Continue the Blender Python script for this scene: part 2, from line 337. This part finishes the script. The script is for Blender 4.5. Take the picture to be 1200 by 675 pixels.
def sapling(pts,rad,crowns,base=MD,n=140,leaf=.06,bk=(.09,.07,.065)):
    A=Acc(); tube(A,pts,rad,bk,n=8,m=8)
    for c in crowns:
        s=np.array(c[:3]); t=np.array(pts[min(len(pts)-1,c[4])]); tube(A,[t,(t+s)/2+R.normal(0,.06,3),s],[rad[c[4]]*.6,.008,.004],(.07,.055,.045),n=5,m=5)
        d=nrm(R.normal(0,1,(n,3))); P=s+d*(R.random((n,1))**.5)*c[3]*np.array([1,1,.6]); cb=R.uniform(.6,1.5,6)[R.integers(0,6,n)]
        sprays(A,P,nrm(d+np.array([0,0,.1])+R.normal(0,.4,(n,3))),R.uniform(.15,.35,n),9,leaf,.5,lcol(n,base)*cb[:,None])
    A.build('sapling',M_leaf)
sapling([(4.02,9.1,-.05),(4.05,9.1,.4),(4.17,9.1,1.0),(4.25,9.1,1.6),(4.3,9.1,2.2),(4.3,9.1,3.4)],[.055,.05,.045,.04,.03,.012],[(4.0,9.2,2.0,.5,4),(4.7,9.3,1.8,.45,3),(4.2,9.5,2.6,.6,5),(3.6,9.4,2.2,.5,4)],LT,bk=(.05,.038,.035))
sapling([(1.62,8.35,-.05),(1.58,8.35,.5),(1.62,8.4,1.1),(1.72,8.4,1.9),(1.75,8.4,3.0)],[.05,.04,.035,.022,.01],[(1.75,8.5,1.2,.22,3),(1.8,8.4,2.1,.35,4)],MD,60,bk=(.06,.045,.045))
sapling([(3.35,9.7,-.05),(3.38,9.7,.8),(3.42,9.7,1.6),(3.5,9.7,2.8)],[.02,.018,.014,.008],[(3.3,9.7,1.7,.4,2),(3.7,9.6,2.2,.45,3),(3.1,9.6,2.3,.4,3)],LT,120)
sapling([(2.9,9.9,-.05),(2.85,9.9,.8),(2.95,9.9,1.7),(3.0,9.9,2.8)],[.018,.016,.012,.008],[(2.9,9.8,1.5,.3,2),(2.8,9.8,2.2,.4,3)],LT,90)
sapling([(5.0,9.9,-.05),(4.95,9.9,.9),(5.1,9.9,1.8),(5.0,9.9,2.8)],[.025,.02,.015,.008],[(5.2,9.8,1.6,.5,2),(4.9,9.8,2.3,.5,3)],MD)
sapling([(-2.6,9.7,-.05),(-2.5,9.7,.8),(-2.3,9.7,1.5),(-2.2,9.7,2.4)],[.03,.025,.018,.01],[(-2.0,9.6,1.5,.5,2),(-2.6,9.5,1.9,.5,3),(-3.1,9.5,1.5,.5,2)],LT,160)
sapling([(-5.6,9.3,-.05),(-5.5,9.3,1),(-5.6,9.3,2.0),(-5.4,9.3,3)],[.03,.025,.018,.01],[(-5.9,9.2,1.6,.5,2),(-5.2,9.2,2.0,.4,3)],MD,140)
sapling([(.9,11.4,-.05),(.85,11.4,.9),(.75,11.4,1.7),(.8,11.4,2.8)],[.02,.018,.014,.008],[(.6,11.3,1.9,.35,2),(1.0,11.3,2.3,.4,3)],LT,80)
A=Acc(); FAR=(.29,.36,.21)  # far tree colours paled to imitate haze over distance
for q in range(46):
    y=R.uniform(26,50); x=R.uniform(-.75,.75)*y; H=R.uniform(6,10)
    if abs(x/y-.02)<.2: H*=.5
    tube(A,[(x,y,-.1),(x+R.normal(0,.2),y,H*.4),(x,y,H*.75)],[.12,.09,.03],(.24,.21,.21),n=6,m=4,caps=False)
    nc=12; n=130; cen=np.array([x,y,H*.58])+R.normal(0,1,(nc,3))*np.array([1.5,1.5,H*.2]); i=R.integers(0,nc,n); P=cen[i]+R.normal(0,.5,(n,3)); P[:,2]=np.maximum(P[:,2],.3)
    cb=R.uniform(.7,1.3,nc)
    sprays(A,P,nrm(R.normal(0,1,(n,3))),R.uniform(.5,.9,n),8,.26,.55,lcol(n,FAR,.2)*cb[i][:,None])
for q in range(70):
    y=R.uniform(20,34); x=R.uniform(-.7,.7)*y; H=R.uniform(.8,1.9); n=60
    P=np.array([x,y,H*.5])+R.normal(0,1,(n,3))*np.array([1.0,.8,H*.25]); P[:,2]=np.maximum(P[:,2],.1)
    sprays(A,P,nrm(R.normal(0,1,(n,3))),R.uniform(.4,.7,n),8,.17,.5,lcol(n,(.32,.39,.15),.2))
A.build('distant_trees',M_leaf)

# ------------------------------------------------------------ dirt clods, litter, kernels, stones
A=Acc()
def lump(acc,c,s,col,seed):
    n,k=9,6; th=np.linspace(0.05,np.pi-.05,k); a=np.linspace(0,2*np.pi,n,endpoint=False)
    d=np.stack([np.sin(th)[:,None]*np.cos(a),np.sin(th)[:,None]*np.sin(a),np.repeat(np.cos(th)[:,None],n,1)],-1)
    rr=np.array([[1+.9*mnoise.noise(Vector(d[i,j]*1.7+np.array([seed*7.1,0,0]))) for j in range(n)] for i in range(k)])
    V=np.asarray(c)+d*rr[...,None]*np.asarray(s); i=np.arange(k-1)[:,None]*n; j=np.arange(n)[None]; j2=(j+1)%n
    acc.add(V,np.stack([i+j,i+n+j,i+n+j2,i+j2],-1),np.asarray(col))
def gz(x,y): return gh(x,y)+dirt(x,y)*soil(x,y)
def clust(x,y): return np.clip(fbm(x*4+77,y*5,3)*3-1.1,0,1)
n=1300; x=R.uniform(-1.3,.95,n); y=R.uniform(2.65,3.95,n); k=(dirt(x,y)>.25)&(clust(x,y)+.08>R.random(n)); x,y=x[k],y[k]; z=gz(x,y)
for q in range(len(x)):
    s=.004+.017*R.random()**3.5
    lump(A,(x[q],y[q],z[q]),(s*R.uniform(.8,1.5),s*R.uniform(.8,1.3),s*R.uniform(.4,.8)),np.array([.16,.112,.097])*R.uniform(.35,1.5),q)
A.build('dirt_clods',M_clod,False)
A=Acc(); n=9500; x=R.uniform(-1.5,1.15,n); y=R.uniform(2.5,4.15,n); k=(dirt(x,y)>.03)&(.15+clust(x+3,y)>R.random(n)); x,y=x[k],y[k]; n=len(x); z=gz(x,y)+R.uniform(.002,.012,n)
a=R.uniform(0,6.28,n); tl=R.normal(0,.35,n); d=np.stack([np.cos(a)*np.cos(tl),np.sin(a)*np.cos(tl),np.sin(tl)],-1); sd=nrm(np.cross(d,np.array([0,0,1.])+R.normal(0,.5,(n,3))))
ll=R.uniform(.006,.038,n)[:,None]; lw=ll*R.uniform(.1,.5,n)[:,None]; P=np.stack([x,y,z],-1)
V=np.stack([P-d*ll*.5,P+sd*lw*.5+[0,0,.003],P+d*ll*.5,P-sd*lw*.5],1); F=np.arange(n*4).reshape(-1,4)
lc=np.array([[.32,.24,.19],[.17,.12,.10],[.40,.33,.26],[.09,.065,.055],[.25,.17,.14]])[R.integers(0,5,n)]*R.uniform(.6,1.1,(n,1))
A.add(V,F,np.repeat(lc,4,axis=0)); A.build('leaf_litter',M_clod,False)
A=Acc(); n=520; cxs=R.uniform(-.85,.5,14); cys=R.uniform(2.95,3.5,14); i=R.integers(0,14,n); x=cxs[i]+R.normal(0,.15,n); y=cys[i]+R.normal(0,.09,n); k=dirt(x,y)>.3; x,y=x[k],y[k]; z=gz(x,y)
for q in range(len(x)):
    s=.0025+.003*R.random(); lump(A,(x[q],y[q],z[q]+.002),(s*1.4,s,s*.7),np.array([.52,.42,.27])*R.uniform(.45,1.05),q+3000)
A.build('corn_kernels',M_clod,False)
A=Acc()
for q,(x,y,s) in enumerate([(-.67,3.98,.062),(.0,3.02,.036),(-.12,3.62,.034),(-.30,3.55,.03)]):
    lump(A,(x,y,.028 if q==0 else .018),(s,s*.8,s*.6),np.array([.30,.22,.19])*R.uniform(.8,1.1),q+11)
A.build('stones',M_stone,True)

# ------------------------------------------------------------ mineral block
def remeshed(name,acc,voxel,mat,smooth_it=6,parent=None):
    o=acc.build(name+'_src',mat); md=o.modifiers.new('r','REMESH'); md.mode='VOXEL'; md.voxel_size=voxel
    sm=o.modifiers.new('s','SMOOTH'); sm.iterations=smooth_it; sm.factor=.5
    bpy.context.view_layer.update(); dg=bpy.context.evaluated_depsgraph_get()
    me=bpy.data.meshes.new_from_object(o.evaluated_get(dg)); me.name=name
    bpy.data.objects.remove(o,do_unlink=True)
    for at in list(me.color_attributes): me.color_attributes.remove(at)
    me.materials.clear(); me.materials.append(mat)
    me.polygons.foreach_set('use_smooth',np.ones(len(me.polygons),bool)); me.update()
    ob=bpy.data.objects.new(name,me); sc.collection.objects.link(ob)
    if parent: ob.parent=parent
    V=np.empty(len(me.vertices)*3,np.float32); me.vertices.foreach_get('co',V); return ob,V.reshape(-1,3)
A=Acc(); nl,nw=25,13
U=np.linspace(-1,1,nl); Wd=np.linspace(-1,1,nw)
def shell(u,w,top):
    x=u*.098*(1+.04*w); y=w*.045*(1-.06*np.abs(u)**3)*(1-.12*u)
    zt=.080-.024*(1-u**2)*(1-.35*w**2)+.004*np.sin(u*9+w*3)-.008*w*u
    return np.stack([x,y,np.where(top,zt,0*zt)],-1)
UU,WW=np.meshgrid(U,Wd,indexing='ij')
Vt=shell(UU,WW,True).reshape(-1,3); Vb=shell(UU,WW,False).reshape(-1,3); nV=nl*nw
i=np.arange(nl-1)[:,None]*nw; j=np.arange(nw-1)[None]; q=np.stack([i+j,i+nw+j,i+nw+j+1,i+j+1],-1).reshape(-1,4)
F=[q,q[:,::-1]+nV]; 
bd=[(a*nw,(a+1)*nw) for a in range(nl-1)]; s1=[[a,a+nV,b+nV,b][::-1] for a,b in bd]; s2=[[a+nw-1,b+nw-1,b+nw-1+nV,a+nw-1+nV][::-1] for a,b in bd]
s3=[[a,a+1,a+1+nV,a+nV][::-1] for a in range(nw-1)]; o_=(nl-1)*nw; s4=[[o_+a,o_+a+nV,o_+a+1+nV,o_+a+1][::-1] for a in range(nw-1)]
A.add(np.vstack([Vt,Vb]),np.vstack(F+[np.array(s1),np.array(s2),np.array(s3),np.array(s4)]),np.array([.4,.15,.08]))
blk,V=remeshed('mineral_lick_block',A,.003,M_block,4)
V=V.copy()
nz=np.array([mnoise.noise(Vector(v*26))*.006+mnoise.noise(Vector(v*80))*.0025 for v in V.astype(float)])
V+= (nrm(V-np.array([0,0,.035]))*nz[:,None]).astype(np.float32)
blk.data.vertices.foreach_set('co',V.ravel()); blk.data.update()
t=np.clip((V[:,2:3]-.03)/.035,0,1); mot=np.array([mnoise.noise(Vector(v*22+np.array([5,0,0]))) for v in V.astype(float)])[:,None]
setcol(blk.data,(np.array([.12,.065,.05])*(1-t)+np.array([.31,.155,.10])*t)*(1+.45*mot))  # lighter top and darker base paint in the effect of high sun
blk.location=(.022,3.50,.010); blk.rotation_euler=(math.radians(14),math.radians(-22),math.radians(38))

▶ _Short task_
Pull out all lines containing "sprays".

▶ _Full output_
        sprays(A,P,nrm(d+np.array([0,0,.1])+R.normal(0,.4,(n,3))),R.uniform(.15,.35,n),9,leaf,.5,lcol(n,base)*cb[:,None])
    sprays(A,P,nrm(R.normal(0,1,(n,3))),R.uniform(.5,.9,n),8,.26,.55,lcol(n,FAR,.2)*cb[i][:,None])
    sprays(A,P,nrm(R.normal(0,1,(n,3))),R.uniform(.4,.7,n),8,.17,.5,lcol(n,(.32,.39,.15),.2))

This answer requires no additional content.